MATERIAL PROVIDED:
## Begin
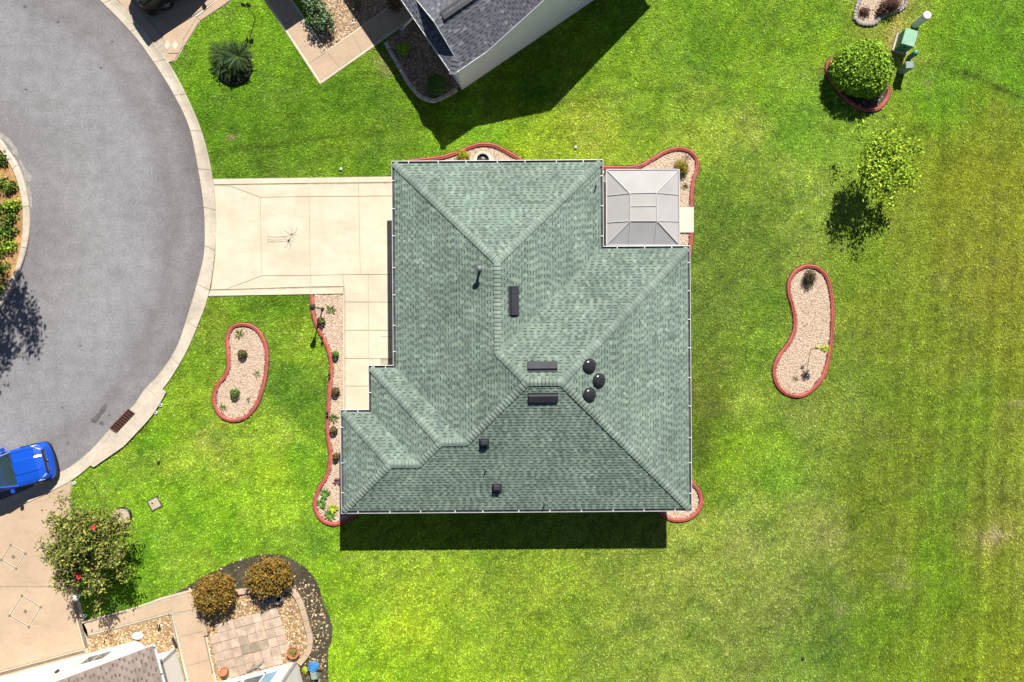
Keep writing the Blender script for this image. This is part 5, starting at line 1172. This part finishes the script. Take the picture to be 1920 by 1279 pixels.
for x, y, r, lb in ((494,1133,.20,'flat round stepping stone next to the ring planter'),(509,1128,.18,'smaller flat round stepping stone next to the ring planter')):
    o = MB().lathe((*G2(x,y),.02), [(r,0),(r,.05),(r*.9,.065)], 14, sx=1.05).build('stepping_stone', M['stone']); tag(o, lb, 'stepping stone')
o = thing('driftwood', 'grey weathered driftwood lying on gravel by the white wall', 'driftwood', (*G2(482,1249),.05))
mb = MB(); limb(mb, (-.5,-.25,.03), (.0,0,.10), .05, .07, 3, .03); limb(mb, (0,0,.10), (.36,.28,.06), .07, .03, 3, .03); mb.build('log', M['stone'], o); mb = MB(); limb(mb, (.05,0,.1), (.3,-.05,.18), .035, .012, 3, .02); limb(mb, (-.2,-.1,.08), (-.1,.2,.1), .03, .01, 3, .02); mb.build('branch', M['stone'], o)
o = MB(); vs_ = []
o.lathe((*G2(259.5,1192),.02), [(.26,0),(.27,.06),(.20,.15),(.08,.19)], 10, sx=1.15, sy=.75); o = o.build('white_rock', M['white'], smooth=False); tag(o, 'white fan-shaped rock at the white garage corner', 'rock')
o = thing('spotlight', 'black spotlight in the golden gravel by the walk corner', 'spotlight', (*G2(300,1171),0)); MB().tube((0,0,0),(0,0,.14),.02,n=6).build('stake', M['lampblack'], o); MB().tube((0,.04,.14),(.02,-.12,.22),.06,.08,n=10).build('head', M['black'], o)
o = thing('hose_reel', 'blue hose reel with a grey box beside the white wall', 'hose reel', (*G2(592,1250),0), .1)
n_ = 22; mb = MB()
for k in range(4):
    rr = .26-.015*k
    for i in range(n_):
        a, b_ = 2*math.pi*i/n_, 2*math.pi*(i+1)/n_; mb.tube((rr*math.cos(a), .14+rr*.8*math.sin(a), .28+.06*k), (rr*math.cos(b_), .14+rr*.8*math.sin(b_), .28+.06*k), .034, n=6, caps=False)
mb.lathe((0,.14,.25), [(.22,0),(.24,.12),(.14,.22)], 16, sy=.8); mb.build('hose_coil', M['bluehose'], o)
MB().chbox((-.02,-.26,.22),(.30,.46,.44),.03,.1).build('housing', M['greybox'], o); MB().tube((.1,-.05,.30),(.42,.06,.34),.03,n=8).build('handle', M['terra'], o)
for s_ in (-1, 1): MB().box((s_*.15,.1,.14),(.04,.4,.28)).build('leg', M['greybox'], o)
mb = MB(); o = thing('green_sprig', 'small yellow-green plant beside the hose reel', 'plant', (*G2(573,1256),0)); leaves('leaf', [(0,0,.1,.16,.2,.1)], 90, .07, YEL[:4], o, shell=.1, aspect=.35)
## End
PROBLEM TO WORK ON: Your copy of the data should match it exactly, except that pictures are left out.

FULL ANSWER:
Keep writing the Blender script for this image. This is part 5, starting at line 1172. This part finishes the script. Take the picture to be 1920 by 1279 pixels.
for x, y, r, lb in ((494,1133,.20,'flat round stepping stone next to the ring planter'),(509,1128,.18,'smaller flat round stepping stone next to the ring planter')):
    o = MB().lathe((*G2(x,y),.02), [(r,0),(r,.05),(r*.9,.065)], 14, sx=1.05).build('stepping_stone', M['stone']); tag(o, lb, 'stepping stone')
o = thing('driftwood', 'grey weathered driftwood lying on gravel by the white wall', 'driftwood', (*G2(482,1249),.05))
mb = MB(); limb(mb, (-.5,-.25,.03), (.0,0,.10), .05, .07, 3, .03); limb(mb, (0,0,.10), (.36,.28,.06), .07, .03, 3, .03); mb.build('log', M['stone'], o); mb = MB(); limb(mb, (.05,0,.1), (.3,-.05,.18), .035, .012, 3, .02); limb(mb, (-.2,-.1,.08), (-.1,.2,.1), .03, .01, 3, .02); mb.build('branch', M['stone'], o)
o = MB(); vs_ = []
o.lathe((*G2(259.5,1192),.02), [(.26,0),(.27,.06),(.20,.15),(.08,.19)], 10, sx=1.15, sy=.75); o = o.build('white_rock', M['white'], smooth=False); tag(o, 'white fan-shaped rock at the white garage corner', 'rock')
o = thing('spotlight', 'black spotlight in the golden gravel by the walk corner', 'spotlight', (*G2(300,1171),0)); MB().tube((0,0,0),(0,0,.14),.02,n=6).build('stake', M['lampblack'], o); MB().tube((0,.04,.14),(.02,-.12,.22),.06,.08,n=10).build('head', M['black'], o)
o = thing('hose_reel', 'blue hose reel with a grey box beside the white wall', 'hose reel', (*G2(592,1250),0), .1)
n_ = 22; mb = MB()
for k in range(4):
    rr = .26-.015*k
    for i in range(n_):
        a, b_ = 2*math.pi*i/n_, 2*math.pi*(i+1)/n_; mb.tube((rr*math.cos(a), .14+rr*.8*math.sin(a), .28+.06*k), (rr*math.cos(b_), .14+rr*.8*math.sin(b_), .28+.06*k), .034, n=6, caps=False)
mb.lathe((0,.14,.25), [(.22,0),(.24,.12),(.14,.22)], 16, sy=.8); mb.build('hose_coil', M['bluehose'], o)
MB().chbox((-.02,-.26,.22),(.30,.46,.44),.03,.1).build('housing', M['greybox'], o); MB().tube((.1,-.05,.30),(.42,.06,.34),.03,n=8).build('handle', M['terra'], o)
for s_ in (-1, 1): MB().box((s_*.15,.1,.14),(.04,.4,.28)).build('leg', M['greybox'], o)
mb = MB(); o = thing('green_sprig', 'small yellow-green plant beside the hose reel', 'plant', (*G2(573,1256),0)); leaves('leaf', [(0,0,.1,.16,.2,.1)], 90, .07, YEL[:4], o, shell=.1, aspect=.35)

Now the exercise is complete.